Haiku Tip #2 Editing


You have just written what you feel is the best haiku you can. Now, what do you do?
Sometimes I jump right into tearing it apart, turning it over and seeing what I can improve upon. Other times I will let it sit for months and revisit it when I have forgotten what I was trying to do and see if the haiku rekindles my memory.

In the research (see
sources for some) I have collected a few tips that one should keep in mind while attempting to edit their haiku.

Editing Questions

  1. Does my haiku engage the senses?
    Perhaps even more than one? (see posting on Synesthesia)
  2. Do I have only what is essential?
  3. Is my order of perception clear? (see posting on Order of Perception)
  4. Do I have a Kigo (season word)
  5. Did I have more than one event/moment in my haiku?
  6. Are my images clear to the reader?
  7. Did I properly punctuate my haiku? (stay tuned for upcoming posting)
  8. Are there any typos or auto-corrects?
  9. Did I keep my haiku brief enough? (stay tuned for upcoming posting)

Of course there are many other questions you can ask yourself and perhaps you, my dear reader, can add to it in the comments. I will of course add to this later and will elucidate them individually too at a later date.

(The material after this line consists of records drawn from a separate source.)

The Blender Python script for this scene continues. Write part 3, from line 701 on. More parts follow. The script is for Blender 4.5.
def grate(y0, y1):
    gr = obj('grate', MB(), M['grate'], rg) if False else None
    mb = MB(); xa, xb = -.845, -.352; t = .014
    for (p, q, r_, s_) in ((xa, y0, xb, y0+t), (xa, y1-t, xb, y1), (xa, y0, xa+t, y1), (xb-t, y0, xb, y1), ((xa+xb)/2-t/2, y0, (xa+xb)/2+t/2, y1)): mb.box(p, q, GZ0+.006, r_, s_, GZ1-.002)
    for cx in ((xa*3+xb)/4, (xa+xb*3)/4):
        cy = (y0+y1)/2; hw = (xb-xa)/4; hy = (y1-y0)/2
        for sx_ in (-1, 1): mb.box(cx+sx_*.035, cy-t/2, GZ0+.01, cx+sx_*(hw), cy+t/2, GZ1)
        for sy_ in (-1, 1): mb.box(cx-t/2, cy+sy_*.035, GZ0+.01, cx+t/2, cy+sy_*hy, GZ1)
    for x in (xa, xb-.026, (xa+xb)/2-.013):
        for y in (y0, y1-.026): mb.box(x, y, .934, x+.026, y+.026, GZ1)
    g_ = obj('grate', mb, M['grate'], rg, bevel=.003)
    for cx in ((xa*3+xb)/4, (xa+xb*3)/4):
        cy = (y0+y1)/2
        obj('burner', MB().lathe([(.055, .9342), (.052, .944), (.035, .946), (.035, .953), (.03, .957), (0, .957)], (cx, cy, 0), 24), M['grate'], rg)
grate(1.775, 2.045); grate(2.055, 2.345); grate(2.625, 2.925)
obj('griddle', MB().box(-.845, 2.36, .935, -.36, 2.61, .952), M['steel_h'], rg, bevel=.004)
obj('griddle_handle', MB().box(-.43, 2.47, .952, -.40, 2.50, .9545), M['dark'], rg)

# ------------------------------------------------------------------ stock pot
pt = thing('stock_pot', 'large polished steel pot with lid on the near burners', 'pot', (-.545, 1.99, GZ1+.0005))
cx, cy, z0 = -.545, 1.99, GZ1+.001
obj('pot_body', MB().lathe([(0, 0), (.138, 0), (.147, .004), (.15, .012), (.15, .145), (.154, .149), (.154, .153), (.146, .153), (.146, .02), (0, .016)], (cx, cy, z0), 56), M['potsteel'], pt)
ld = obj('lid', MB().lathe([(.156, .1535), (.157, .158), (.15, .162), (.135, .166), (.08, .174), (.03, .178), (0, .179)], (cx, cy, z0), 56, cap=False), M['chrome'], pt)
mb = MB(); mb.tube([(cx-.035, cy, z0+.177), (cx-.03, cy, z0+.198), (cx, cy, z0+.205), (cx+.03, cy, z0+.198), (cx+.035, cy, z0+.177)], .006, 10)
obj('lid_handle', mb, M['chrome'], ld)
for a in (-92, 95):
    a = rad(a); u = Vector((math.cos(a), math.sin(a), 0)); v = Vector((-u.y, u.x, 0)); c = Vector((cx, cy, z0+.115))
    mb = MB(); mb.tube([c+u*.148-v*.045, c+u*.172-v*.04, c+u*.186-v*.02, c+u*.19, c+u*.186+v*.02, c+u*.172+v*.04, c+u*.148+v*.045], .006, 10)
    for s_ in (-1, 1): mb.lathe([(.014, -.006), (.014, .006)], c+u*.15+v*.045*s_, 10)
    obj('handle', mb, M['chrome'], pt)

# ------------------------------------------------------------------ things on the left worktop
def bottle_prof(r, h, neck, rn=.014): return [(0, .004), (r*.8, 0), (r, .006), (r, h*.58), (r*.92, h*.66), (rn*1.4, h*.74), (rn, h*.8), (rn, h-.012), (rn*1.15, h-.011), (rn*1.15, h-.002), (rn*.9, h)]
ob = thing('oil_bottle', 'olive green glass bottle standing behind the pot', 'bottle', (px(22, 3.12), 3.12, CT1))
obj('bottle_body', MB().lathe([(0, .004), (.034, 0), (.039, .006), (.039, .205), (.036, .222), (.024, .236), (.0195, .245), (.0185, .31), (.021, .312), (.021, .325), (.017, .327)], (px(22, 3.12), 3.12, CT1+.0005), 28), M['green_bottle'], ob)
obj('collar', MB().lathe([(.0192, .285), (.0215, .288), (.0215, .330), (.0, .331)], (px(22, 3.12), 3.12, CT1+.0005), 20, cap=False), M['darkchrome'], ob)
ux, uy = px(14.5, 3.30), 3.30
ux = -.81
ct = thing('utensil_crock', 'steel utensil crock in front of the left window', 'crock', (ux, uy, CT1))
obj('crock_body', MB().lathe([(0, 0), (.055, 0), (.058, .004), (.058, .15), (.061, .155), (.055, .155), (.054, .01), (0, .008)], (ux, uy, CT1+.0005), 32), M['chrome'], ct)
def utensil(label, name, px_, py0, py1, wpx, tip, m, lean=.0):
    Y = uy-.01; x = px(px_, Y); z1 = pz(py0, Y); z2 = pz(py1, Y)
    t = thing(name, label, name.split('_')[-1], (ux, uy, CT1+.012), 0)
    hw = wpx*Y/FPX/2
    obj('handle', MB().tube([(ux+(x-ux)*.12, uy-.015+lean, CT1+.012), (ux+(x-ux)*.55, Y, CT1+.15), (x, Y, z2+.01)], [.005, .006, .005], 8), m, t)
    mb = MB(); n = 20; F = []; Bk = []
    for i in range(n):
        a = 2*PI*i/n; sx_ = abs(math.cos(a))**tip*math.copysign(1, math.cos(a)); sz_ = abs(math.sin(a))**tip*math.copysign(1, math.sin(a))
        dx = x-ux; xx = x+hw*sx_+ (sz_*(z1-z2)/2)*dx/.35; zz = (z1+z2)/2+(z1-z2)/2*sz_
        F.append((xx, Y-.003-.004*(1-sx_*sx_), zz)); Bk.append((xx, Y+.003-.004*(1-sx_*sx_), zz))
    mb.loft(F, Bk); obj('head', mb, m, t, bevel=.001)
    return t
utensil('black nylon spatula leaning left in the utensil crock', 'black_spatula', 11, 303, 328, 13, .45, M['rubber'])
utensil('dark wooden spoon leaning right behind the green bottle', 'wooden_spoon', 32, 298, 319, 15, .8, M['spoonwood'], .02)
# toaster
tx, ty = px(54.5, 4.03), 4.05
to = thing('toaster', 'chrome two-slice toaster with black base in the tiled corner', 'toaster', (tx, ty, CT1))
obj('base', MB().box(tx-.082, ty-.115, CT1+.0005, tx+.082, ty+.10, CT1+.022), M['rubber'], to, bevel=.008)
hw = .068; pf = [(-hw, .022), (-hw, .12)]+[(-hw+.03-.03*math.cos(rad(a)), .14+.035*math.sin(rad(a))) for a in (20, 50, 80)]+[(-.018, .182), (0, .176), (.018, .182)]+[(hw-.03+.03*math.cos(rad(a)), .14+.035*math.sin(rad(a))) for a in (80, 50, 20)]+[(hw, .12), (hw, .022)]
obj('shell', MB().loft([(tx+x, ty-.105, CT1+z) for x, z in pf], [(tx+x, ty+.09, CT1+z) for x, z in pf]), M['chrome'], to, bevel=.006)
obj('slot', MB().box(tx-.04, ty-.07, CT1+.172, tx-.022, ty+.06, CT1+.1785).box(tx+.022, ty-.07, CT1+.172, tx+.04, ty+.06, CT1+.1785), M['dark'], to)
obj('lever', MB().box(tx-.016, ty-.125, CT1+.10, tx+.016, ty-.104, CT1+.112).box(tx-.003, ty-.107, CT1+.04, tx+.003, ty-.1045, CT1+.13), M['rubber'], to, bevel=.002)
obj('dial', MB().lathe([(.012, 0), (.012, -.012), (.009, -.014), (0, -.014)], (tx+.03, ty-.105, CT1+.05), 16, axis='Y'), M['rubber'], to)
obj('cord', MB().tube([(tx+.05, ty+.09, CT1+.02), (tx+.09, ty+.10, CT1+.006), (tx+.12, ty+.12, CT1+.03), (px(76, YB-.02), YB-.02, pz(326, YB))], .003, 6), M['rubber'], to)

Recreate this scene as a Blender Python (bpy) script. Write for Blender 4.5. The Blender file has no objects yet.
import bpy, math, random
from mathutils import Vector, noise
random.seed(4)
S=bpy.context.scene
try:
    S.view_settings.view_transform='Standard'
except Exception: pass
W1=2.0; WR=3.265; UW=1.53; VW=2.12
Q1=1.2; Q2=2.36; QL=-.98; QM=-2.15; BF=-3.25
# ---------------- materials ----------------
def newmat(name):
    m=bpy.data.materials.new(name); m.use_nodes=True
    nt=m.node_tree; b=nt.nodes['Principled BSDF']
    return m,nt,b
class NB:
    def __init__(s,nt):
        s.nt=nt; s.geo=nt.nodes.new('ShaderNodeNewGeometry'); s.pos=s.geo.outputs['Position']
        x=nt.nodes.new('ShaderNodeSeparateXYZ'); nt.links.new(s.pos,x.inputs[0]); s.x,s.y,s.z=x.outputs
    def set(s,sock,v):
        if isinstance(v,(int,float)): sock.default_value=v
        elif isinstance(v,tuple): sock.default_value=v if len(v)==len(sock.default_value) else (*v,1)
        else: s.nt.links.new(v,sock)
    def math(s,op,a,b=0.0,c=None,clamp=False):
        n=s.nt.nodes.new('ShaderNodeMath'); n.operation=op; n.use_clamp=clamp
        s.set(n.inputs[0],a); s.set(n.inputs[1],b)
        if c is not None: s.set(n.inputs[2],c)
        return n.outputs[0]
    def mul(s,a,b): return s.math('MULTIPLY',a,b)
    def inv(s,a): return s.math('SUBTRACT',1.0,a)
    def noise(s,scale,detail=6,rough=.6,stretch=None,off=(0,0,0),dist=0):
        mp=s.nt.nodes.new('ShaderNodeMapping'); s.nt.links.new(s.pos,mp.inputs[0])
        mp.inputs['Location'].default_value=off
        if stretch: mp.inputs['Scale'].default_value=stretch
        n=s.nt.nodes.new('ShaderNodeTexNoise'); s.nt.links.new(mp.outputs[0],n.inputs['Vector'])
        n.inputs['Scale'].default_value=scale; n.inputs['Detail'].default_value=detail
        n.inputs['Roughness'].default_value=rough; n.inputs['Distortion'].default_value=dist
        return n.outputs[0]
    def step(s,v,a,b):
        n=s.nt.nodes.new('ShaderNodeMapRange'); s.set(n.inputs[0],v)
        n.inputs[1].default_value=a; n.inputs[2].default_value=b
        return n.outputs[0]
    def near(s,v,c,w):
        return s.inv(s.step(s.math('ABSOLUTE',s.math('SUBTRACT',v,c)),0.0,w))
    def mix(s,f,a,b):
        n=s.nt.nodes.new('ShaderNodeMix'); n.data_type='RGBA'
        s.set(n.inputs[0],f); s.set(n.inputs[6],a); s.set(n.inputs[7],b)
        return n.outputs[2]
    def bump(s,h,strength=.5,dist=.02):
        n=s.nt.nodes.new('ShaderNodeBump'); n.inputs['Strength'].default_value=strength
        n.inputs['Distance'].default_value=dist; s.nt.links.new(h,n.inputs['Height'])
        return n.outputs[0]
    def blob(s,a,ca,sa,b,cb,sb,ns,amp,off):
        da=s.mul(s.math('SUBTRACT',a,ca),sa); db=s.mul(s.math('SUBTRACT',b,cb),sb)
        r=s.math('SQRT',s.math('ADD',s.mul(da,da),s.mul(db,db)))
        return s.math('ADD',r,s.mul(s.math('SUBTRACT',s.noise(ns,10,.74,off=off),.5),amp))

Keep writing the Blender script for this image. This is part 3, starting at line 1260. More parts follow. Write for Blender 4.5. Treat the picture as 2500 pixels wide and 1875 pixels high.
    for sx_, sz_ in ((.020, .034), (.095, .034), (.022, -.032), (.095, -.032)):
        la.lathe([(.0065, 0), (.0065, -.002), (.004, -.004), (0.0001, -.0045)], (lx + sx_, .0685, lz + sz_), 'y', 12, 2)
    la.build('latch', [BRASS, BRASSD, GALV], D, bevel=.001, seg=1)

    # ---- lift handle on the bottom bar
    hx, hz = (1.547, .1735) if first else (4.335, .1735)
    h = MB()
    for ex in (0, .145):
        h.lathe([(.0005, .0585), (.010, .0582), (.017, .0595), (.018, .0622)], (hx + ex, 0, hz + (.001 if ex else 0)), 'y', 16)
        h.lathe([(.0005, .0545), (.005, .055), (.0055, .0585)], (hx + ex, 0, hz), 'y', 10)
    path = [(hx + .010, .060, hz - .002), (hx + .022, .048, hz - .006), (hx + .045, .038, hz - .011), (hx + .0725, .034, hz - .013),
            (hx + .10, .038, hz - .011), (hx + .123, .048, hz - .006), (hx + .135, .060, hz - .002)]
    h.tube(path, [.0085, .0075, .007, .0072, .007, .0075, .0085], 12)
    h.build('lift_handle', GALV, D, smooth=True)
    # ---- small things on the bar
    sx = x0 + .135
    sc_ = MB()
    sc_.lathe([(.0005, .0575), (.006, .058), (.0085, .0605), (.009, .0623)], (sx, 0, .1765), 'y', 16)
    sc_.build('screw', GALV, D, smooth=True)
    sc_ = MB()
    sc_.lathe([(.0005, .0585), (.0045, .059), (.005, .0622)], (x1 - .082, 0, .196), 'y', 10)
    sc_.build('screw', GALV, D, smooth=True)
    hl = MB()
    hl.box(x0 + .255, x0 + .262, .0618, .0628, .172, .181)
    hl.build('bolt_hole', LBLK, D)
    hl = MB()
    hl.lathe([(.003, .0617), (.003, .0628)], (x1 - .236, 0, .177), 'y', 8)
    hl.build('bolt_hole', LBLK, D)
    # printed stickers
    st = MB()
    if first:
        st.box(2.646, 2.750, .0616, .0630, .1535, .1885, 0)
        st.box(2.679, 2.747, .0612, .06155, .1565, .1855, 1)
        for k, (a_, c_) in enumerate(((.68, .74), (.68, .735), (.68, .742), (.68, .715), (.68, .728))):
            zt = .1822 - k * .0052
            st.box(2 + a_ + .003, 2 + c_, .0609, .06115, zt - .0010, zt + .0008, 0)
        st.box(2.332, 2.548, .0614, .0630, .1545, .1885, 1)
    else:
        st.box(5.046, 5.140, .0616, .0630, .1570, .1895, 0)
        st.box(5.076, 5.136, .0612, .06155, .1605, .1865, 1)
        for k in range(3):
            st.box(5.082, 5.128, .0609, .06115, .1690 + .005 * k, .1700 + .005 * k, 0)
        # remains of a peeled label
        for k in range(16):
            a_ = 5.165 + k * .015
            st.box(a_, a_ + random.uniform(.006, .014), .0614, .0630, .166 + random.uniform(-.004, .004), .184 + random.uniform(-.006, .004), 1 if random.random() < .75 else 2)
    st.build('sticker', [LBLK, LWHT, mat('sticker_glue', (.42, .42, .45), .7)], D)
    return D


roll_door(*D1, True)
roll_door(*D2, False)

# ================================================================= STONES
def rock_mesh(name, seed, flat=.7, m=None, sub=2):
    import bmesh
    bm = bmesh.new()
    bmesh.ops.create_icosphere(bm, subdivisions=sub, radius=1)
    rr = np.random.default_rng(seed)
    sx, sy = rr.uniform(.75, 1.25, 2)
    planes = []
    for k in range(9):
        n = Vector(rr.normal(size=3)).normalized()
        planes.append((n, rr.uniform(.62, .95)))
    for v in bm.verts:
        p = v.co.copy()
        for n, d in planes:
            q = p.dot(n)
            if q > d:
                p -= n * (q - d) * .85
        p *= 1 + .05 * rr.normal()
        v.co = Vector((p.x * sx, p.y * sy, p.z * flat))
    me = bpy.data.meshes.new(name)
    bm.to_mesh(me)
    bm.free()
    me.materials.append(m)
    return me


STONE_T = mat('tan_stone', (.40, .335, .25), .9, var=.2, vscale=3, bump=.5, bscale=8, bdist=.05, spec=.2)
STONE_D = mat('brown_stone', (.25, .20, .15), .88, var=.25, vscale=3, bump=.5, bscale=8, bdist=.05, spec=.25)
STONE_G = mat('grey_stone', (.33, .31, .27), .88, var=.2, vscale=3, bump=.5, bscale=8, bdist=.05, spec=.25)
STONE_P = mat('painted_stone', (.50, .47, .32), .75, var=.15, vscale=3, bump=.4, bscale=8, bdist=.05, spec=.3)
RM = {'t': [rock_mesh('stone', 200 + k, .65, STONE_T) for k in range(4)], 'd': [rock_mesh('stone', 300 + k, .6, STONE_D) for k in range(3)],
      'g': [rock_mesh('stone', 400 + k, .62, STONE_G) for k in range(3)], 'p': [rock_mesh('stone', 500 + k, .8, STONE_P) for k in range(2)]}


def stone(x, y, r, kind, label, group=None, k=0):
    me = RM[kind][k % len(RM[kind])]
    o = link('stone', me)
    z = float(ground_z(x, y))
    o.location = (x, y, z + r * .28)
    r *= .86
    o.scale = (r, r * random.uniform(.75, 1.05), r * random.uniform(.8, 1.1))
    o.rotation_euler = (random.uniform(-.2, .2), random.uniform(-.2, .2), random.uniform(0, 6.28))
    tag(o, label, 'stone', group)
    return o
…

Blyth, R.H: History of Haiku 1964
Gurga, Lee: Haiku: A Poets Guide Modern Haiku Press, 2003
Higginson, William: The Haiku Handbook: How to Write, Share, and Teach Haiku McGraw-Hill, 1985

7 responses »

  1. Here are my own rules:

    1. There really are no rules.
    2. However, there are rules.
    3. Learn how to refrain from writing haiku.
    4. If a moment comes, write a haiku.
    5. If tempted to edit, ask yourself how easy it would be to alter brush-strokes in ink on white paper.
    6. Never forget that more time has been wasted talking/thinking/worrying about haiku than has ever been usefully expended on writing haiku.